JLL’s capital markets team has closed the sale of Speedway Logistics Crossing, a new, two-building, Class A+ industrial park totaling 798,246 square feet in a mission-critical location in Fort Worth, Texas. James Campbell Company LLC purchased the asset from Scannell Properties for an undisclosed sum. The state-of-the-art Speedway Logistics Crossing was completed in 2020 and includes one rear-load and one cross-dock building. The property features 36-foot clear heights, deep truck courts, six drive-in doors, 134 dock-high doors, 173 trailer parking spaces, ESFR sprinklers and low office finish. The property is 82 percent leased with over 12 years of average lease term to two tenants. Situated on 54.98 acres at 2660 and 2401 Petty Place, Speedway Logistics Crossing is approximately 1.6 miles from the Intersection of Interstate 35W and SH 114, which provides exceptional regional access. The property is in a region that is part of the Texas Triangle, an area between DFW, Houston and San Antonio that allows tenants to reach more than 25 million people in a matter of hours.

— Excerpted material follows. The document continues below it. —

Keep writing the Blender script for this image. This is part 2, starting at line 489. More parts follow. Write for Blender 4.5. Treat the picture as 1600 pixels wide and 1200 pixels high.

Speedway Logistics Crossing is in the North Fort Worth Industrial submarket, one of the most dynamic big box submarkets in the country. The Dallas-Fort Worth industrial market has continued its record-setting growth in 2020 and continues to be one of the top performing markets in the country. JLL reports that strong fundamentals and ongoing demand for space in the DFW market will continue to push rents higher along with new speculative construction well into 2021. “Speedway Logistics Crossing is our sixth development in the Dallas-Fort Worth area, totaling in excess of 3 million square feet of industrial and office space,” said Kris Arviso, managing director, Scannell Properties. “It’s an attractive region for warehouse and light industrial business, and we’re excited to continue building on the momentum we’ve created with our Speedway project.” The JLL capital markets investment advisory team representing the seller was led by senior managing director John Huguenard, managing director Dustin Volz, senior director Stephen Bailey, director Dom Espinosa and Analyst Zach Riebe.